### TASK GOAL
Leave out the pictures and copy everything else below exactly.
____
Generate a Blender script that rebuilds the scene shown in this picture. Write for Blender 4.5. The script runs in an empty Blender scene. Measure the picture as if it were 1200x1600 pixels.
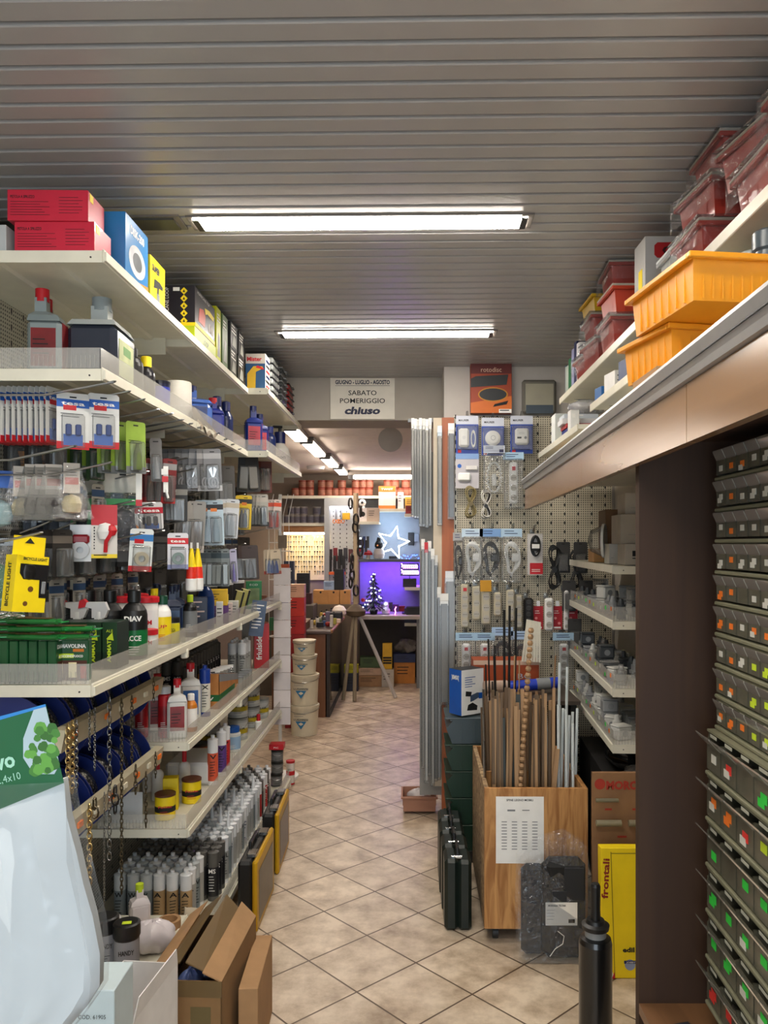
import bpy, math, random
from mathutils import Matrix, Vector
random.seed(7)
S = bpy.context.scene
H = 1.65; F = 1244.0; CX = 640.0; CY = 850.0
# ---------------------------------------------------------------- camera, world, exposure
cd = bpy.data.cameras.new('camera'); cam = bpy.data.objects.new('camera', cd)
S.collection.objects.link(cam); S.camera = cam
cam.location = (0, 0, H); cam.rotation_euler = (math.pi/2, 0, 0)
cd.sensor_fit = 'VERTICAL'; cd.sensor_height = 36; cd.sensor_width = 27
cd.lens = F/1600*36; cd.shift_x = -(CX-600)/1600; cd.shift_y = (CY-800)/1600
cd.clip_start = .02; cd.clip_end = 60
S.view_settings.view_transform = 'Standard'; S.view_settings.look = 'None'
S.view_settings.gamma = 1; S.view_settings.use_curve_mapping = False
S.view_settings.exposure = 0.72
S.cycles.use_denoising = True; S.cycles.max_bounces = 8; S.cycles.transparent_max_bounces = 24
S.cycles.sample_clamp_indirect = 6; S.cycles.caustics_reflective = False; S.cycles.caustics_refractive = False
W = bpy.data.worlds.new('world'); S.world = W; W.use_nodes = True
W.node_tree.nodes['Background'].inputs[0].default_value = (.62, .78, 1, 1)
W.node_tree.nodes['Background'].inputs[1].default_value = .12
TUBE = 40.0          # emission of the fluorescent diffusers
def arealight(name, loc, rot, sx, sy, p, col):
    l = bpy.data.lights.new(name, 'AREA'); l.shape = 'RECTANGLE'; l.size = sx; l.size_y = sy; l.energy = p; l.color = col
    o = bpy.data.objects.new(name, l); o.location = loc; o.rotation_euler = rot; S.collection.objects.link(o); return o
arealight('shopfront_daylight', (0, -1.75, 1.35), (math.radians(96), 0, 0), 2.4, 2.1, 42, (.78, .9, 1))
arealight('led_wall_wash', (-.2, 9.62, 1.42), (math.radians(35), 0, 0), .7, .12, 9.0, (.22, .06, 1))
arealight('led_star_glow', (-.25, 9.6, 1.98), (math.radians(40), 0, 0), .4, .1, 1.6, (.5, .75, 1))

def at(px, py, Y): return ((px-CX)/F*Y, Y, H+(CY-py)/F*Y)
def yof(px, x): return x*F/(px-CX)

# ---------------------------------------------------------------- materials
def lin(h):
    if isinstance(h, tuple): return h
    h = h.lstrip('#'); c = [int(h[i:i+2], 16)/255 for i in (0, 2, 4)]
    return tuple(x/12.92 if x <= .04045 else ((x+.055)/1.055)**2.4 for x in c)
_M = {}
def mat(h, rough=.5, metal=0, em=0, var=.06, clear=0, name=None):
    k = (h, rough, metal, em, var, clear)
    if k in _M: return _M[k]
    m = bpy.data.materials.new(name or 'paint_%d' % len(_M)); m.use_nodes = True; nt = m.node_tree
    b = nt.nodes['Principled BSDF']; c = lin(h)
    b.inputs['Base Color'].default_value = (*c, 1); b.inputs['Roughness'].default_value = rough
    b.inputs['Metallic'].default_value = metal; b.inputs['Coat Weight'].default_value = clear
    if em: b.inputs['Emission Color'].default_value = (*c, 1); b.inputs['Emission Strength'].default_value = em
    elif var:
        n = nt.nodes.new('ShaderNodeTexNoise'); n.inputs['Scale'].default_value = 14; n.inputs['Detail'].default_value = 3
        tc = nt.nodes.new('ShaderNodeTexCoord'); nt.links.new(tc.outputs['Object'], n.inputs['Vector'])
        r = nt.nodes.new('ShaderNodeMapRange'); r.inputs[3].default_value = 1-var*2; r.inputs[4].default_value = 1+var*2
        nt.links.new(n.outputs['Fac'], r.inputs[0])
        mx = nt.nodes.new('ShaderNodeVectorMath'); mx.operation = 'SCALE'; mx.inputs[0].default_value = c
        nt.links.new(r.outputs[0], mx.inputs['Scale']); nt.links.new(mx.outputs[0], b.inputs['Base Color'])
    _M[k] = m; return m
def film(name, op=.12, tint=(1, 1, 1), rough=.12, gl=.35, crinkle=0, fk=.75):
    """thin clear plastic: mostly transparent sheet with a body colour and fresnel gloss"""
    k = ('film', name)
    if k in _M: return _M[k]
    m = bpy.data.materials.new(name); m.use_nodes = True; nt = m.node_tree; nt.nodes.clear()
    out = nt.nodes.new('ShaderNodeOutputMaterial'); t = nt.nodes.new('ShaderNodeBsdfTransparent')
    d = nt.nodes.new('ShaderNodeBsdfDiffuse'); d.inputs[0].default_value = (*tint, 1)
    g = nt.nodes.new('ShaderNodeBsdfGlossy'); g.inputs['Roughness'].default_value = rough; g.inputs[0].default_value = (gl, gl, gl, 1)
    a = nt.nodes.new('ShaderNodeMixShader'); a.inputs[0].default_value = op
    ad = nt.nodes.new('ShaderNodeMixShader'); fr = nt.nodes.new('ShaderNodeFresnel'); fr.inputs[0].default_value = 1.5
    ad2 = nt.nodes.new('ShaderNodeMath'); ad2.operation = 'MULTIPLY_ADD'; ad2.inputs[1].default_value = fk; ad2.inputs[2].default_value = .03
    nt.links.new(fr.outputs[0], ad2.inputs[0]); nt.links.new(ad2.outputs[0], ad.inputs[0])
    nt.links.new(t.outputs[0], a.inputs[1]); nt.links.new(d.outputs[0], a.inputs[2])
    nt.links.new(a.outputs[0], ad.inputs[1]); nt.links.new(g.outputs[0], ad.inputs[2])
    nt.links.new(ad.outputs[0], out.inputs[0])
    if crinkle:
        n = nt.nodes.new('ShaderNodeTexNoise'); n.inputs['Scale'].default_value = crinkle; n.inputs['Distortion'].default_value = 1.5
        tc = nt.nodes.new('ShaderNodeTexCoord'); nt.links.new(tc.outputs['Object'], n.inputs['Vector'])
        bm = nt.nodes.new('ShaderNodeBump'); bm.inputs['Strength'].default_value = 1; bm.inputs['Distance'].default_value = .02
        nt.links.new(n.outputs['Fac'], bm.inputs['Height']); nt.links.new(bm.outputs[0], g.inputs['Normal'])
    _M[k] = m; return m
def node_mat(name, build):
    if name in _M: return _M[name]
    m = bpy.data.materials.new(name); m.use_nodes = True; nt = m.node_tree; build(nt, nt.nodes['Principled BSDF']); _M[name] = m; return m
def wood(name, c1, c2, scale=(1, 1, .12), rough=.45, ns=9, bump=0):
    def f(nt, b):
        tc = nt.nodes.new('ShaderNodeTexCoord'); mp = nt.nodes.new('ShaderNodeMapping'); mp.inputs['Scale'].default_value = scale
        n = nt.nodes.new('ShaderNodeTexNoise'); n.inputs['Scale'].default_value = ns; n.inputs['Detail'].default_value = 7; n.inputs['Distortion'].default_value = 1.3
        r = nt.nodes.new('ShaderNodeValToRGB'); r.color_ramp.elements[0].color = (*lin(c1), 1); r.color_ramp.elements[1].color = (*lin(c2), 1)
        r.color_ramp.elements[0].position = .36; r.color_ramp.elements[1].position = .64
        nt.links.new(tc.outputs['Object'], mp.inputs[0]); nt.links.new(mp.outputs[0], n.inputs['Vector'])
        nt.links.new(n.outputs['Fac'], r.inputs[0]); nt.links.new(r.outputs[0], b.inputs['Base Color']); b.inputs['Roughness'].default_value = rough
    return node_mat(name, f)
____
### THE SOLUTION
Generate a Blender script that rebuilds the scene shown in this picture. Write for Blender 4.5. The script runs in an empty Blender scene. Measure the picture as if it were 1200x1600 pixels.
import bpy, math, random
from mathutils import Matrix, Vector
random.seed(7)
S = bpy.context.scene
H = 1.65; F = 1244.0; CX = 640.0; CY = 850.0
# ---------------------------------------------------------------- camera, world, exposure
cd = bpy.data.cameras.new('camera'); cam = bpy.data.objects.new('camera', cd)
S.collection.objects.link(cam); S.camera = cam
cam.location = (0, 0, H); cam.rotation_euler = (math.pi/2, 0, 0)
cd.sensor_fit = 'VERTICAL'; cd.sensor_height = 36; cd.sensor_width = 27
cd.lens = F/1600*36; cd.shift_x = -(CX-600)/1600; cd.shift_y = (CY-800)/1600
cd.clip_start = .02; cd.clip_end = 60
S.view_settings.view_transform = 'Standard'; S.view_settings.look = 'None'
S.view_settings.gamma = 1; S.view_settings.use_curve_mapping = False
S.view_settings.exposure = 0.72
S.cycles.use_denoising = True; S.cycles.max_bounces = 8; S.cycles.transparent_max_bounces = 24
S.cycles.sample_clamp_indirect = 6; S.cycles.caustics_reflective = False; S.cycles.caustics_refractive = False
W = bpy.data.worlds.new('world'); S.world = W; W.use_nodes = True
W.node_tree.nodes['Background'].inputs[0].default_value = (.62, .78, 1, 1)
W.node_tree.nodes['Background'].inputs[1].default_value = .12
TUBE = 40.0          # emission of the fluorescent diffusers
def arealight(name, loc, rot, sx, sy, p, col):
    l = bpy.data.lights.new(name, 'AREA'); l.shape = 'RECTANGLE'; l.size = sx; l.size_y = sy; l.energy = p; l.color = col
    o = bpy.data.objects.new(name, l); o.location = loc; o.rotation_euler = rot; S.collection.objects.link(o); return o
arealight('shopfront_daylight', (0, -1.75, 1.35), (math.radians(96), 0, 0), 2.4, 2.1, 42, (.78, .9, 1))
arealight('led_wall_wash', (-.2, 9.62, 1.42), (math.radians(35), 0, 0), .7, .12, 9.0, (.22, .06, 1))
arealight('led_star_glow', (-.25, 9.6, 1.98), (math.radians(40), 0, 0), .4, .1, 1.6, (.5, .75, 1))

def at(px, py, Y): return ((px-CX)/F*Y, Y, H+(CY-py)/F*Y)
def yof(px, x): return x*F/(px-CX)

# ---------------------------------------------------------------- materials
def lin(h):
    if isinstance(h, tuple): return h
    h = h.lstrip('#'); c = [int(h[i:i+2], 16)/255 for i in (0, 2, 4)]
    return tuple(x/12.92 if x <= .04045 else ((x+.055)/1.055)**2.4 for x in c)
_M = {}
def mat(h, rough=.5, metal=0, em=0, var=.06, clear=0, name=None):
    k = (h, rough, metal, em, var, clear)
    if k in _M: return _M[k]
    m = bpy.data.materials.new(name or 'paint_%d' % len(_M)); m.use_nodes = True; nt = m.node_tree
    b = nt.nodes['Principled BSDF']; c = lin(h)
    b.inputs['Base Color'].default_value = (*c, 1); b.inputs['Roughness'].default_value = rough
    b.inputs['Metallic'].default_value = metal; b.inputs['Coat Weight'].default_value = clear
    if em: b.inputs['Emission Color'].default_value = (*c, 1); b.inputs['Emission Strength'].default_value = em
    elif var:
        n = nt.nodes.new('ShaderNodeTexNoise'); n.inputs['Scale'].default_value = 14; n.inputs['Detail'].default_value = 3
        tc = nt.nodes.new('ShaderNodeTexCoord'); nt.links.new(tc.outputs['Object'], n.inputs['Vector'])
        r = nt.nodes.new('ShaderNodeMapRange'); r.inputs[3].default_value = 1-var*2; r.inputs[4].default_value = 1+var*2
        nt.links.new(n.outputs['Fac'], r.inputs[0])
        mx = nt.nodes.new('ShaderNodeVectorMath'); mx.operation = 'SCALE'; mx.inputs[0].default_value = c
        nt.links.new(r.outputs[0], mx.inputs['Scale']); nt.links.new(mx.outputs[0], b.inputs['Base Color'])
    _M[k] = m; return m
def film(name, op=.12, tint=(1, 1, 1), rough=.12, gl=.35, crinkle=0, fk=.75):
    """thin clear plastic: mostly transparent sheet with a body colour and fresnel gloss"""
    k = ('film', name)
    if k in _M: return _M[k]
    m = bpy.data.materials.new(name); m.use_nodes = True; nt = m.node_tree; nt.nodes.clear()
    out = nt.nodes.new('ShaderNodeOutputMaterial'); t = nt.nodes.new('ShaderNodeBsdfTransparent')
    d = nt.nodes.new('ShaderNodeBsdfDiffuse'); d.inputs[0].default_value = (*tint, 1)
    g = nt.nodes.new('ShaderNodeBsdfGlossy'); g.inputs['Roughness'].default_value = rough; g.inputs[0].default_value = (gl, gl, gl, 1)
    a = nt.nodes.new('ShaderNodeMixShader'); a.inputs[0].default_value = op
    ad = nt.nodes.new('ShaderNodeMixShader'); fr = nt.nodes.new('ShaderNodeFresnel'); fr.inputs[0].default_value = 1.5
    ad2 = nt.nodes.new('ShaderNodeMath'); ad2.operation = 'MULTIPLY_ADD'; ad2.inputs[1].default_value = fk; ad2.inputs[2].default_value = .03
    nt.links.new(fr.outputs[0], ad2.inputs[0]); nt.links.new(ad2.outputs[0], ad.inputs[0])
    nt.links.new(t.outputs[0], a.inputs[1]); nt.links.new(d.outputs[0], a.inputs[2])
    nt.links.new(a.outputs[0], ad.inputs[1]); nt.links.new(g.outputs[0], ad.inputs[2])
    nt.links.new(ad.outputs[0], out.inputs[0])
    if crinkle:
        n = nt.nodes.new('ShaderNodeTexNoise'); n.inputs['Scale'].default_value = crinkle; n.inputs['Distortion'].default_value = 1.5
        tc = nt.nodes.new('ShaderNodeTexCoord'); nt.links.new(tc.outputs['Object'], n.inputs['Vector'])
        bm = nt.nodes.new('ShaderNodeBump'); bm.inputs['Strength'].default_value = 1; bm.inputs['Distance'].default_value = .02
        nt.links.new(n.outputs['Fac'], bm.inputs['Height']); nt.links.new(bm.outputs[0], g.inputs['Normal'])
    _M[k] = m; return m
def node_mat(name, build):
    if name in _M: return _M[name]
    m = bpy.data.materials.new(name); m.use_nodes = True; nt = m.node_tree; build(nt, nt.nodes['Principled BSDF']); _M[name] = m; return m
def wood(name, c1, c2, scale=(1, 1, .12), rough=.45, ns=9, bump=0):
    def f(nt, b):
        tc = nt.nodes.new('ShaderNodeTexCoord'); mp = nt.nodes.new('ShaderNodeMapping'); mp.inputs['Scale'].default_value = scale
        n = nt.nodes.new('ShaderNodeTexNoise'); n.inputs['Scale'].default_value = ns; n.inputs['Detail'].default_value = 7; n.inputs['Distortion'].default_value = 1.3
        r = nt.nodes.new('ShaderNodeValToRGB'); r.color_ramp.elements[0].color = (*lin(c1), 1); r.color_ramp.elements[1].color = (*lin(c2), 1)
        r.color_ramp.elements[0].position = .36; r.color_ramp.elements[1].position = .64
        nt.links.new(tc.outputs['Object'], mp.inputs[0]); nt.links.new(mp.outputs[0], n.inputs['Vector'])
        nt.links.new(n.outputs['Fac'], r.inputs[0]); nt.links.new(r.outputs[0], b.inputs['Base Color']); b.inputs['Roughness'].default_value = rough
    return node_mat(name, f)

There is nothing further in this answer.